In this article, we look at what determines your credit score and how you can improve yours if it’s in the dumpster.
Your Credit Score
Now that we know what is a bad credit score, what causes that number to go down? The biggest determining factor is late payments. Your payment history comprises 35% of your credit score and is the number one factor that you need to pay attention to. Late payments, charge offs, and bankruptcies all fall under payment history. Next up is the amount you owe, which represents 30% of your credit score. Third, your credit history comprises 15% of your credit score, which means how long your accounts have been open and active. New credit makes up 10% of your score and the kind of credit you hold accounts for another 10%.
Fixing A Bad Credit Score
So, let’s say you’re one of the millions of people with a below average credit score and you want to improve. it. The first thing to do is to get a copy of your credit report and your credit score so you can monitor what you do. Also, getting your credit report allows you to make sure everything is accurate; sometimes errors on a report can ding your credit score, and if you notice any, you want to take care of it right away by filing a dispute.
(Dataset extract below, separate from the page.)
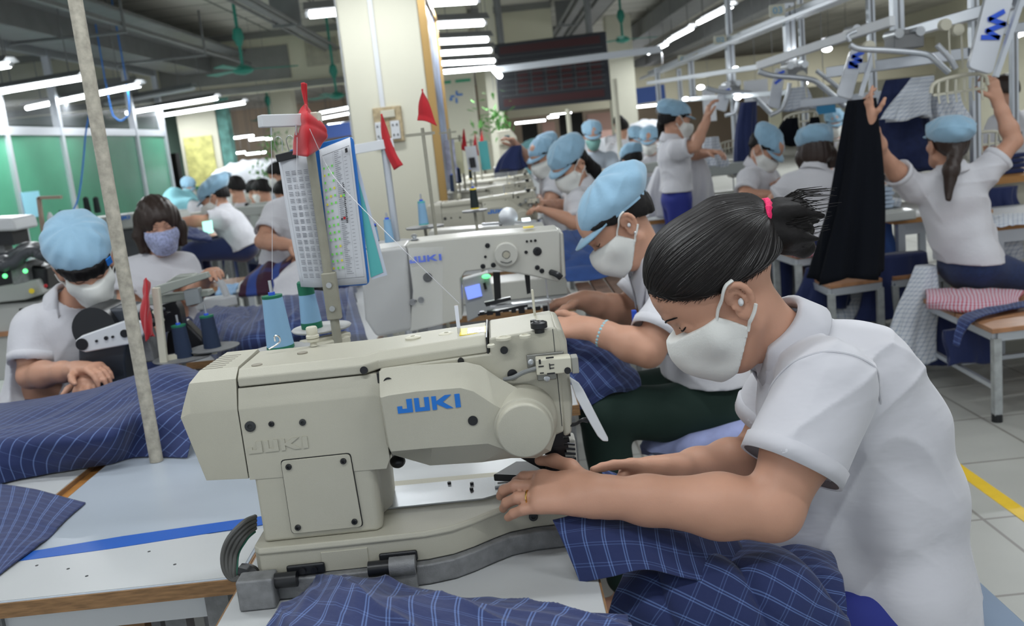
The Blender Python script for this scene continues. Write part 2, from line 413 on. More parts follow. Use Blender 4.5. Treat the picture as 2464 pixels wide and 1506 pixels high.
        me.loops.add(len(q)*4); me.loops.foreach_set('vertex_index', q.astype(np.int32).ravel()); me.polygons.add(len(q))
        me.polygons.foreach_set('loop_start', np.arange(len(q), dtype=np.int32)*4)
        me.update(calc_edges=True); me.polygons.foreach_set('use_smooth', [True]*len(q))
        for x in (material if isinstance(material, (list, tuple)) else [material]): me.materials.append(x)
        if uvf is not None:
            l = me.uv_layers.new(name='UVMap'); l.data.foreach_set('uv', uvf(v)[q.ravel()].astype(np.float32).ravel())
        me.validate()
        o = bpy.data.objects.new(name, me); COL.objects.link(o)
        if parent is not None: o.parent = parent; o.matrix_parent_inverse = Matrix.Translation(-wloc(parent))
        if label: o['label'] = label
        return o
# ================================================================= lamps of the hall
def lamp_label_tube(): pass
LAMPP = None
def copy_tree(o, parent=None):
    c = o.copy(); COL.objects.link(c)
    if parent is not None: c.parent = parent; c.matrix_parent_inverse = o.matrix_parent_inverse.copy()
    for ch in [x for x in bpy.data.objects if x.parent == o]: copy_tree(ch, c)
    return c
def area(loc, sx, sy, power, col=(.93, .97, 1), rz=0, parent=None):
    l = bpy.data.lights.new('tube_or_fill_light', 'AREA'); l.shape = 'RECTANGLE'; l.size = sx; l.size_y = sy; l.energy = power; l.color = col
    o = bpy.data.objects.new('tube_or_fill_light', l); COL.objects.link(o); o.location = tuple(loc); o.rotation_euler = (0, 0, rz)
    if parent is not None: o.parent = parent; o.matrix_parent_inverse = Matrix.Translation(-wloc(parent))
    return o
def lamp(a, b, label, group, w=.12, light=0, reach=None):
    "tube lamp between two points: reflector housing, end caps, tube and two hangers"
    a = V(*a); b = V(*b); d = nrm(b-a); c = (a+b)/2
    t = thing('fluorescent_lamp', label, 'lamp', c, group)
    side = nrm(np.cross(d, V(0, 0, 1)))
    h = MB(); u = V(0, 0, 1)
    prof = [(-w, -.01), (-w*.45, .045), (w*.45, .045), (w, -.01), (w*.9, -.012), (w*.4, .03), (-w*.4, .03), (-w*.9, -.012)]
    h.prism([a-d*.03+side*x+u*(z+.035) for x, z in prof], b-a+d*.06); h.build('housing', M_duct, t)
    MB().cyl(a, b, .028, n=10).build('tube', M_tube, t, smooth=True)
    for p, q in ((a, d), (b, -d)): MB().cyl(p-q*.03, p+q*.012, .02, n=10).build('end_cap', M_white, t)
    for f in (.15, .85):
        p = a+(b-a)*f; MB().cyl(p+u*.07, V(p[0], p[1], reach or 3.59), .006, n=6).build('hanger', M_duct, t)
    if light:
        area(c-u*.03, .06, np.linalg.norm(b-a), light, rz=math.atan2(-(b-a)[0], (b-a)[1]), parent=t)
    return t

# ================================================================= the hall
def tilemat(name, c1, c2, sx, sy, rough, gap=.006, nz=.1, dirt=0):
    m = bpy.data.materials.new(name); m.use_nodes = True; nt = m.node_tree; b = nt.nodes['Principled BSDF']; b.inputs['Roughness'].default_value = rough
    tc = nd(nt, 'ShaderNodeTexCoord'); br = nd(nt, 'ShaderNodeTexBrick'); br.offset = 0; br.inputs['Scale'].default_value = 1
    br.inputs['Brick Width'].default_value = sx; br.inputs['Row Height'].default_value = sy; br.inputs['Mortar Size'].default_value = gap
    br.inputs['Color1'].default_value = (*c1, 1); br.inputs['Color2'].default_value = (*(np.array(c1)*.94), 1); br.inputs['Mortar'].default_value = (*c2, 1)
    nt.links.new(tc.outputs['Object'], br.inputs['Vector'])
    n = nd(nt, 'ShaderNodeTexNoise'); n.inputs['Scale'].default_value = 1.4; n.inputs['Detail'].default_value = 8; nt.links.new(tc.outputs['Object'], n.inputs['Vector'])
    mr = nd(nt, 'ShaderNodeMapRange'); mr.inputs[1].default_value = .3; mr.inputs[2].default_value = .65; mr.inputs[3].default_value = 1-nz; mr.inputs[4].default_value = 1.0
    nt.links.new(n.outputs[0], mr.inputs[0]); mx = nd(nt, 'ShaderNodeMix', data_type='RGBA', blend_type='MULTIPLY'); mx.inputs[0].default_value = 1
    nt.links.new(br.outputs[0], mx.inputs[6]); nt.links.new(mr.outputs[0], mx.inputs[7]); nt.links.new(mx.outputs[2], b.inputs['Base Color']); return m
M_floor = tilemat('worn off white floor tiles', (.42, .425, .395), (.22, .21, .19), .5, .5, .42, nz=.2)
M_ceil = tilemat('grey ceiling tiles', (.62, .60, .55), (.12, .12, .11), 1.2, .8, .85, gap=.02, nz=.15)
def struct(name, mb, m, **k): o = mb.build(name, m, **k); o['kind'] = 'structure'; return o
struct('floor', MB().b2(-16, 12, -3, 42, -.1, 0), M_floor)
struct('ceiling', MB().b2(-16, 12, -3, 42, 3.6, 3.7), M_ceil)
struct('wall_back', MB().b2(-16, 12, 40, 40.2, 0, 3.6), M_beige)
struct('wall_right', MB().b2(11.8, 12, 3, 40, 0, 3.6), M_wall)
# bulkhead dropped from the ceiling, with panels let into it
bk = MB().b2(-9, 1.2, 17, 17.4, 2.62, 3.6); bk.m(1); bk.b2(-5.6, -3.35, 16.97, 17.02, 2.8, 3.35).b2(-7.4, -6.0, 16.97, 17.02, 2.8, 3.1)
bk.m(2).b2(-3.05, -2.5, 16.96, 17.02, 2.95, 3.4)
struct('wall_bulkhead', bk, [M_wall, M_wallg, M_creamd])
struct('trim_bulkhead', MB().b2(-9, 1.2, 16.9, 17.0, 2.62, 2.72).b2(-9, 1.2, 16.9, 17.0, 3.5, 3.6), M_wallg)
dm = MB().b2(-5.15, -4.65, 4, 16.8, 3.0, 3.32); dm.b2(-4.66, -4.05, 4, 16.8, 3.25, 3.3).b2(-4.0, -3.95, 4, 16.8, 3.05, 3.1)
for y in range(5, 16, 3): dm.b2(-5.2, -3.9, y, y+.04, 2.97, 3.0).b2(-5.19, -5.16, y, y+.03, 3.0, 3.6).b2(-3.94, -3.91, y, y+.03, 3.0, 3.6)
tag(dm.build('air_duct', M_duct, bevel=.01), 'long grey air duct with hangers running under the tiled ceiling at left', 'duct')
for x0, z0, YE, lb in ((-2.6, 3.15, 16.8, 'grey conduit bundle under the ceiling between the left fan and the big column'), (1.4, 3.2, 34, 'thin grey conduit under the ceiling right of the dark scoreboard')):
    t = MB().b2(x0, x0+.12, 4, YE, z0, z0+.06).cyl((x0+.2, 4, z0), (x0+.2, YE, z0), .02, n=8).cyl((x0-.08, 4, z0+.02), (x0-.08, YE, z0+.02), .02, n=8)
    for y in range(5, int(YE), 4): t.b2(x0-.12, x0+.26, y, y+.04, z0-.03, 3.6)
    tag(t.build('cable_tray', M_duct), lb, 'cable tray')
# yellow line painted on the floor
tag(MB().b2(1.61, 1.665, 1.0, 4.6, 0, .002).build('floor_line', mat('yellow floor paint', (.75, .50, .03), .5, noise=.12, nscale=9)), 'yellow line painted on the pale tile floor at right', 'floor marking')

# columns
def column(x0, x1, y0, y1): return MB().b2(x0, x1, y0, y1, 0, 3.6)
c1 = thing('column', 'thick cream column behind the clipboard, with a white conduit and a socket panel', 'column', (-.61, 6.3, 0))
column(-.86, -.372, 6, 6.6).build('shaft', M_colm, c1, bevel=.012)
MB().b2(-.668, -.640, 5.985, 6, 1.52, 3.6).build('conduit', M_white, c1)
MB().b2(-.875, -.86, 6.05, 6.12, .3, 3.3).build('corner_conduit', M_white, c1)
pp = PY(935, 300, 5.98)
sp = MB().box((pp[0], 5.985, pp[2]), (.175, .03, .215)); s_ = sp.build('socket_panel', mat('scuffed tan board', (.45, .36, .22), .7, noise=.3, nscale=40), c1, bevel=.006)
s2 = MB().box((pp[0]+.005, 5.965, pp[2]+.065), (.085, .02, .045)); s2.build('switch', M_plast, s_, bevel=.003)
for dx in (-.055, .04):
    MB().box((pp[0]+dx, 5.965, pp[2]-.035), (.055, .012, .11)).build('socket_plate', M_white, s_, bevel=.003)
    k = MB()
    for dz in (.03, -.03):
        for ddx in (-.012, .012): k.box((pp[0]+dx+ddx, 5.957, pp[2]-.035+dz), (.008, .004, .012))
    k.build('socket_hole', M_inkd, s_)
tag(c1)
fr = thing('framed_picture', 'blue notice picture in a thin gold frame on the right side of the thick column', 'picture', (-.36, 6.5, 1.6))
MB().b2(-.372, -.345, 6.02, 7.35, .95, 2.32).build('backing', mat('blue and grey printed poster', (.16, .22, .36), .4, noise=.9, nscale=5), fr)
g = MB()
for y in (6.0, 7.33): g.b2(-.372, -.325, y, y+.035, .93, 2.34)
for z in (.92, 2.31): g.b2(-.372, -.325, 6.0, 7.36, z, z+.035)
g.build('frame', mat('dull gold frame', (.42, .27, .10), .4, .5), fr)
K2 = 16.3/11; z2 = lambda z: 1.42+(z-1.42)*K2
c2 = thing('column', 'slimmer white column with green stripes and a blue emblem, further back', 'column', (-.56, 16.5, 0))
MB().b2(-.60*K2, -.155*K2, 16.3, 16.9, 0, 3.6).build('shaft', M_colm, c2, bevel=.012)
for xa, xb in ((-.53, -.41), (-.36, -.19)): MB().b2(xa*K2, xb*K2, 16.285, 16.3, z2(2.07), z2(2.10)).build('stripe', mat('green stripe', (.05, .35, .2), .5), c2)
e = PY(1100, 235, 16.28); em = MB()
for q in ((-.05, .02, .05, .02), (.035, .03, .06, .02), (-.01, -.03, .02, .06), (.0, .05, .02, .05), (-.07, -.01, .03, .03)):
    em.box((e[0]+q[0]*K2, 16.28, e[2]+q[1]*K2), (q[2]*K2, .01, q[3]*K2))
em.build('emblem', M_logo, c2)
c3 = thing('column', 'narrow cream column just right of the striped column', 'column', (-.09, 18.6, 0))
MB().b2(-.20, .06, 17.6, 17.9, 0, 3.6).build('shaft', M_colm, c3)
for (px, py, Y, w, lb) in ((490, 400, 19, .75, 'far cream column with a yellow notice beyond the green glass room'), (1510, 330, 20, .5, 'far cream column lit by lamps behind the blue capped sewers'), (1200, 330, 15, .22, 'narrow far column behind the raised navy cloth'), (690, 380, 22, .55, 'far cream column with hanging greenery behind the clipboard')):
    q = PY(px, py, Y); t = thing('column', lb, 'column', (q[0], Y, 0)); MB().b2(q[0]-w/2, q[0]+w/2, Y, Y+w, 0, 3.6).build('shaft', M_colm, t)
    if 'yellow' in lb:
        f = MB().box((q[0]-.02, Y-.03, q[2]+.1), (.55, .04, .95)).build('notice_board', mat('yellow printed notice', (.62, .60, .22), .5, noise=.35, nscale=8), t)
        MB().box((q[0]-.02, Y-.06, q[2]-.40), (.5, .03, .06)).build('green_band', M_green, f)
        MB().b2(q[0]+w/2+.02, q[0]+w/2+.22, Y, Y+.3, 0, 3.6).build('teal_pipe_cover', mat('teal patterned cover', (.10, .25, .22), .7, noise=.6, nscale=6), t)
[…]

The first step to improving your credit score is to make payments on time. Remember, payment history is the most important marker on your credit score and it’s the easiest way to get your score headed in the right direction quickly. Use an app to set reminders to pay or better yet, set up autopay for every account so you never miss.
The next step to improving your credit score is to pay down your debts as quickly as possible. Since your debt to credit ratio is the next largest deciding factor in your credit score, you want to work hard to pay down balances by paying more than the minimum every month.
Lastly, and this might sound crazy, get another credit account. Even though you’re trying to get out of debt, getting another credit account will improve your credit to debt ratio and give your score a tick in the right direction.
When Can You Expect Results?
While a bad credit score is depressing, the good news is that it’s not permanent no matter how badly you messed up. Regardless of how bad your credit is, if you’re diligent, make payments on time, you’ll begin to see results in a few months.